“Do you know what you’re having?”
Yes, I was having a baby. And I didn’t want to know if it was a boy or a girl.
It’s the ultimate modern-day pregnancy dilemma – finding out the sex of an unborn baby – and it’s heating up again.
Novelist, Ian McEwan, 65 – who wrote Atonement and The Cement Garden – has angered some after saying he thinks parents shouldn’t find out the sex of their child before it’s born.
McEwan’s comments were made in response to a question about how he figures out if a character will be male or female.
“It is above all a person. Knowing in advance this social identity which confers a pink and blue fate almost seems like a form of moral kitsch, because what you are celebrating is a person. So I rather take the same view of my characters, if it falls out it is a woman or a man then I go that way,” he said.

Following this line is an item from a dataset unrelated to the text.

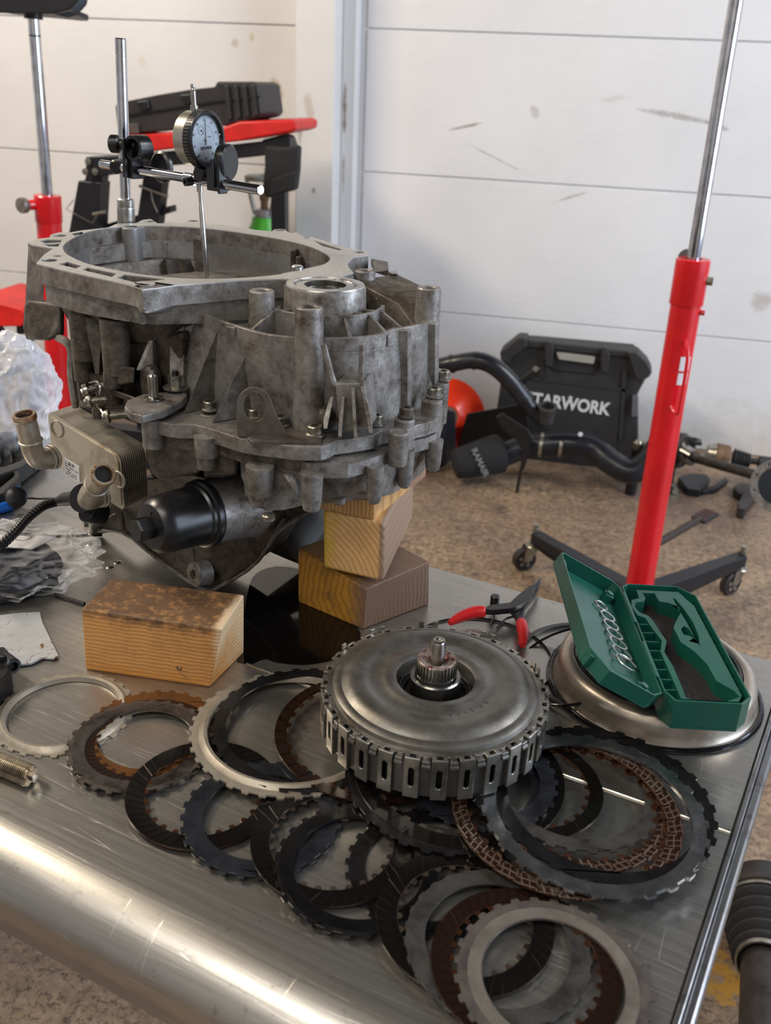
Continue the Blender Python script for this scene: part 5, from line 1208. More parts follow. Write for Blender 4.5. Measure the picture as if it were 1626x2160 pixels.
# ------------------------------------------------------------------ plastic bags
def film(name, tint, dens=.35, rough=.12):
    k = Mt(name); k.col(srgb(tint)); k.set(rough); t = k.t
    tr = k.n('ShaderNodeBsdfTransparent'); mx = k.n('ShaderNodeMixShader'); lw = k.n('ShaderNodeLayerWeight'); lw.inputs[0].default_value = .35
    f = k.math('ADD', k.math('MULTIPLY', lw.outputs['Facing'], .55), dens); k.L(f, mx.inputs[0]); k.L(tr.outputs[0], mx.inputs[1]); k.L(k.b.outputs[0], mx.inputs[2])
    k.L(mx.outputs[0], t.nodes['Material Output'].inputs[0]); k.b.inputs['Subsurface Weight'].default_value = .0
    return k.m
FILM = film('clear_film', (236, 240, 246), -.03, .05); FILMW = film('milky_film', (232, 234, 242), .36, .1)
def crumple(c_, rx, ry, rz, seed, zmin=TZ+.0012, amp=.16, sub=6, rot=0):
    bm = bmesh.new(); bmesh.ops.create_icosphere(bm, subdivisions=sub, radius=1); M = T(c_) @ Rz(rot); V = []
    for v in bm.verts:
        p = v.co*1.6+Vector((seed, seed*.7, 0))
        a = 1-abs(noise.noise(p))*2; b = 1-abs(noise.noise(p*2.7))*2; d = 1-abs(noise.noise(p*6))*2
        f = 1+amp*(a*.9+b*.55+d*.16-.9)
        q = M @ Vector((v.co.x*rx*f, v.co.y*ry*f, v.co.z*rz*f)); q.z = max(q.z, zmin+.0004*noise.noise(p*4)+.0004); V.append(q)
    F = [tuple(v.index for v in f.verts) for f in bm.faces]; bm.free(); return (V, F)
c1_ = P(-12, 975, .85)
tag(obj('plastic_bag', crumple(c1_+Vector((-.015, .06, .065)), .072, .07, .085, 3.1), FILMW, ang=70), 'crumpled milky plastic bag standing at the left edge above the black trays', 'plastic bag')
c2_ = P(40, 1235, .85)
tag(obj('plastic_bag', crumple(c2_+Vector((-.012, .01, .022)), .082, .060, .030, 8.3, amp=.22, rot=.35), FILM, ang=70), 'clear crumpled plastic bag holding a black part, left of the front wood block', 'plastic bag')
pt = thing('bagged_black_part', 'black curved rubber part inside the clear plastic bag', 'rubber part', c2_)
obj('part_body', xf(lathe([(0, 0), (.052, .002), (.056, .008), (.050, .020), (.03, .026), (0, .027)], 48), T(c2_+Vector((-.022, .006, .003)))), simple('navy_black_rubber', (36, 38, 46), .4), pt)
obj('part_rim', xf(torus(.055, .0035, 64, 10), T(c2_+Vector((-.022, .006, .010)))), RUBBER, pt)
tag(obj('paper_sheet', hexa([c2_+Vector(v) for v in ((-.06, .005, .034), (.012, .012, .036), (.018, .045, .034), (-.055, .042, .032))], [c2_+Vector(v) for v in ((-.06, .005, .035), (.012, .012, .037), (.018, .045, .035), (-.055, .042, .033))]), WHITEP), 'white paper slip inside the clear plastic bag', 'paper')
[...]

“It is always a great gulf that separates us … I would like to think that [for the novelist] it is a free and open field.”
McEwan’s comments have caused one UK mother to speak out. Tanith Carey wrote an article for the Daily Mail stating that knowing the sex of her both her babies before they were born helped her to adjust.
“The ‘is it a boy?’ slash ’is it a girl?’ moment may also make for great drama on Downtown Abbey. But after 26 hours in labour, ending in an emergency C-section, giving birth to my older daughter, Lily, the last thing I needed as any more cliff-hangers,” Carey wrote.